▶ **To do**: Write out the whole listing, matching it exactly.

▶ **Provided material**:
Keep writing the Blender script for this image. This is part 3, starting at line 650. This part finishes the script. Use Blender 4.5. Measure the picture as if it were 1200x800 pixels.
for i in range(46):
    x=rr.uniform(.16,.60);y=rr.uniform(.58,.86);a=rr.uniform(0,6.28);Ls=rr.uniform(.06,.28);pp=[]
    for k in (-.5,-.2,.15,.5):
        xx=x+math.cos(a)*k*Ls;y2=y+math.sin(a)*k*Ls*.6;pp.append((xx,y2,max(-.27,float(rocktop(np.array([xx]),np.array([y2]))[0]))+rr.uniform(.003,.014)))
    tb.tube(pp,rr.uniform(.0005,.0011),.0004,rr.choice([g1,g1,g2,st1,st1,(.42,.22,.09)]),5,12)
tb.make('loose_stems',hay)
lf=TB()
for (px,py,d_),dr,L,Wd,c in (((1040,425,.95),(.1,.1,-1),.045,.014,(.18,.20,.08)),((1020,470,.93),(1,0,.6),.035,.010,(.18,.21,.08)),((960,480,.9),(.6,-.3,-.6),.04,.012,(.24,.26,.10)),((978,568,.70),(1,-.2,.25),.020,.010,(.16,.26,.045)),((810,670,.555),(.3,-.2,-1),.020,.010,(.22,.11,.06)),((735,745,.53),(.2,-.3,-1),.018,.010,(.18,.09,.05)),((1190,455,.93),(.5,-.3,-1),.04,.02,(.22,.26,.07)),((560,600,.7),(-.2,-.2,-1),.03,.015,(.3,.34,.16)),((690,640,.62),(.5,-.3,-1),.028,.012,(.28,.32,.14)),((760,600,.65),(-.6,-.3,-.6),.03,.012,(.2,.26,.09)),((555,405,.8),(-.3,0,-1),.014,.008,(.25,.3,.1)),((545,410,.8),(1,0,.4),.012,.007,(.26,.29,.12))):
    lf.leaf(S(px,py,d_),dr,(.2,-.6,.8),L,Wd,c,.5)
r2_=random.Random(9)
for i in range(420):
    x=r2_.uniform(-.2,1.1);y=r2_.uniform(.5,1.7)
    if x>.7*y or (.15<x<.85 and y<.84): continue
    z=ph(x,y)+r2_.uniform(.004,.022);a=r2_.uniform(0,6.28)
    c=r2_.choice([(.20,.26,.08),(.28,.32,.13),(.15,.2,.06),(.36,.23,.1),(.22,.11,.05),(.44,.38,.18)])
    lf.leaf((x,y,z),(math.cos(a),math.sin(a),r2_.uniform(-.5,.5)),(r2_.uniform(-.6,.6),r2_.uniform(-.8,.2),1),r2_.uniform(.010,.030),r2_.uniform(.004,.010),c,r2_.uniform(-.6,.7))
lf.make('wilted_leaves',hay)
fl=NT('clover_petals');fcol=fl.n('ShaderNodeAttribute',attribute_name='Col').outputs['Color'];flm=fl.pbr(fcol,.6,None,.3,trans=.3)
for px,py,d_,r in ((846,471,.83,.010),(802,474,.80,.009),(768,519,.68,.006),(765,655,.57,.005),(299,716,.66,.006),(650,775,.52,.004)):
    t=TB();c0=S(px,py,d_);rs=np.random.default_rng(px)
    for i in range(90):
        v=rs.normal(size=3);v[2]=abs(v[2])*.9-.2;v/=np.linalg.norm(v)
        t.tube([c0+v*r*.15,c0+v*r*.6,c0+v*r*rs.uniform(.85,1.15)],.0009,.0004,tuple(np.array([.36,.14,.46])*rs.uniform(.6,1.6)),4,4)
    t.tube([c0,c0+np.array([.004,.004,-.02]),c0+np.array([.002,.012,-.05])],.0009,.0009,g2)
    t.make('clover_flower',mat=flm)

▶ **Expected output**:
Keep writing the Blender script for this image. This is part 3, starting at line 650. This part finishes the script. Use Blender 4.5. Measure the picture as if it were 1200x800 pixels.
for i in range(46):
    x=rr.uniform(.16,.60);y=rr.uniform(.58,.86);a=rr.uniform(0,6.28);Ls=rr.uniform(.06,.28);pp=[]
    for k in (-.5,-.2,.15,.5):
        xx=x+math.cos(a)*k*Ls;y2=y+math.sin(a)*k*Ls*.6;pp.append((xx,y2,max(-.27,float(rocktop(np.array([xx]),np.array([y2]))[0]))+rr.uniform(.003,.014)))
    tb.tube(pp,rr.uniform(.0005,.0011),.0004,rr.choice([g1,g1,g2,st1,st1,(.42,.22,.09)]),5,12)
tb.make('loose_stems',hay)
lf=TB()
for (px,py,d_),dr,L,Wd,c in (((1040,425,.95),(.1,.1,-1),.045,.014,(.18,.20,.08)),((1020,470,.93),(1,0,.6),.035,.010,(.18,.21,.08)),((960,480,.9),(.6,-.3,-.6),.04,.012,(.24,.26,.10)),((978,568,.70),(1,-.2,.25),.020,.010,(.16,.26,.045)),((810,670,.555),(.3,-.2,-1),.020,.010,(.22,.11,.06)),((735,745,.53),(.2,-.3,-1),.018,.010,(.18,.09,.05)),((1190,455,.93),(.5,-.3,-1),.04,.02,(.22,.26,.07)),((560,600,.7),(-.2,-.2,-1),.03,.015,(.3,.34,.16)),((690,640,.62),(.5,-.3,-1),.028,.012,(.28,.32,.14)),((760,600,.65),(-.6,-.3,-.6),.03,.012,(.2,.26,.09)),((555,405,.8),(-.3,0,-1),.014,.008,(.25,.3,.1)),((545,410,.8),(1,0,.4),.012,.007,(.26,.29,.12))):
    lf.leaf(S(px,py,d_),dr,(.2,-.6,.8),L,Wd,c,.5)
r2_=random.Random(9)
for i in range(420):
    x=r2_.uniform(-.2,1.1);y=r2_.uniform(.5,1.7)
    if x>.7*y or (.15<x<.85 and y<.84): continue
    z=ph(x,y)+r2_.uniform(.004,.022);a=r2_.uniform(0,6.28)
    c=r2_.choice([(.20,.26,.08),(.28,.32,.13),(.15,.2,.06),(.36,.23,.1),(.22,.11,.05),(.44,.38,.18)])
    lf.leaf((x,y,z),(math.cos(a),math.sin(a),r2_.uniform(-.5,.5)),(r2_.uniform(-.6,.6),r2_.uniform(-.8,.2),1),r2_.uniform(.010,.030),r2_.uniform(.004,.010),c,r2_.uniform(-.6,.7))
lf.make('wilted_leaves',hay)
fl=NT('clover_petals');fcol=fl.n('ShaderNodeAttribute',attribute_name='Col').outputs['Color'];flm=fl.pbr(fcol,.6,None,.3,trans=.3)
for px,py,d_,r in ((846,471,.83,.010),(802,474,.80,.009),(768,519,.68,.006),(765,655,.57,.005),(299,716,.66,.006),(650,775,.52,.004)):
    t=TB();c0=S(px,py,d_);rs=np.random.default_rng(px)
    for i in range(90):
        v=rs.normal(size=3);v[2]=abs(v[2])*.9-.2;v/=np.linalg.norm(v)
        t.tube([c0+v*r*.15,c0+v*r*.6,c0+v*r*rs.uniform(.85,1.15)],.0009,.0004,tuple(np.array([.36,.14,.46])*rs.uniform(.6,1.6)),4,4)
    t.tube([c0,c0+np.array([.004,.004,-.02]),c0+np.array([.002,.012,-.05])],.0009,.0009,g2)
    t.make('clover_flower',mat=flm)